Separation and quantification of [RhCl n(H 2O) 6− n] 3− n ( n = 0–6) complexes, including stereoisomers, by means of ion-pair HPLC–ICP-MS

Abstract

A hyphenated ion-pair (tetrabutylammonium chloride—TBACl) reversed phase (C 18) HPLC–ICP-MS method (High Performance Liquid Chromatography Inductively Coupled Plasma Mass Spectroscopy) for anionic Rh(III) aqua chlorido-complexes present in an HCl matrix has been developed. Under optimum chromatographic conditions it was possible to separate and quantify cationic Rh(III) complexes (eluted as a single band), [RhCl 3(H 2O) 3], cis-[RhCl 4(H 2O) 2] −, trans-[RhCl 4(H 2O) 2] − and [RhCl n (H 2O) 6− n ] 3− n ( n = 5, 6) species. The [RhCl n (H 2O) 6− n ] 3− n ( n = 5, 6) complex anions eluted as a single band due to the relatively fast aquation of [RhCl 6] 3− in a 0.1 mol L −1 TBACl ionic strength mobile phase matrix. Moreover, the calculated t 1/2 of 1.3 min for [RhCl 6] 3− aquation at 0.1 mol kg −1 HCl ionic strength is significantly lower than the reported t 1/2 of 6.3 min at 4.0 mol kg −1 HClO 4 ionic strength.
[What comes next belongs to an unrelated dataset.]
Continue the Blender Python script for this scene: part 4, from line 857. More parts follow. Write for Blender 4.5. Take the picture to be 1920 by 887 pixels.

Ionic strength or the activity of water in this context is a key parameter that determines whether [RhCl n (H 2O) 6− n ] 3− n ( n = 5, 6) species can be chromatographically separated. In addition, aquation/anation rate constants were determined for [RhCl n (H 2O) 6− n ] 3− n ( n = 3–6) complexes at low ionic strength (0.1 mol kg −1 HCl) by means of spectrophotometry and independently with the developed ion-pair HPLC–ICP-MS technique for species assignment validation. The Rh(III) samples that was equilibrated in differing HCl concentrations for 2.8 years at 298 K was analyzed with the ion-pair HPLC method. This analysis yielded a partial Rh(III) aqua chlorido-complex species distribution diagram as a function of HCl concentration. For the first time the distribution of the cis- and trans-[RhCl 4(H 2O) 2] − stereoisomers have been obtained. Furthermore, it was found that relatively large amounts of ‘highly’ aquated [RhCl n (H 2O) 6− n ] 3− n ( n = 0–4) species persist in up to 2.8 mol L −1 HCl and in 1.0 mol L −1 HCl the abundance of the [RhCl 5(H 2O)] 2− species is only 8–10% of the total, far from the 70–80% as previously proposed. A 95% abundance of the [RhCl 6] 3− complex anion occurs only when the HCl concentration is above 6 mol L −1. The detection limit for a Rh(III) species eluted from the column is below 0.147 mg L −1.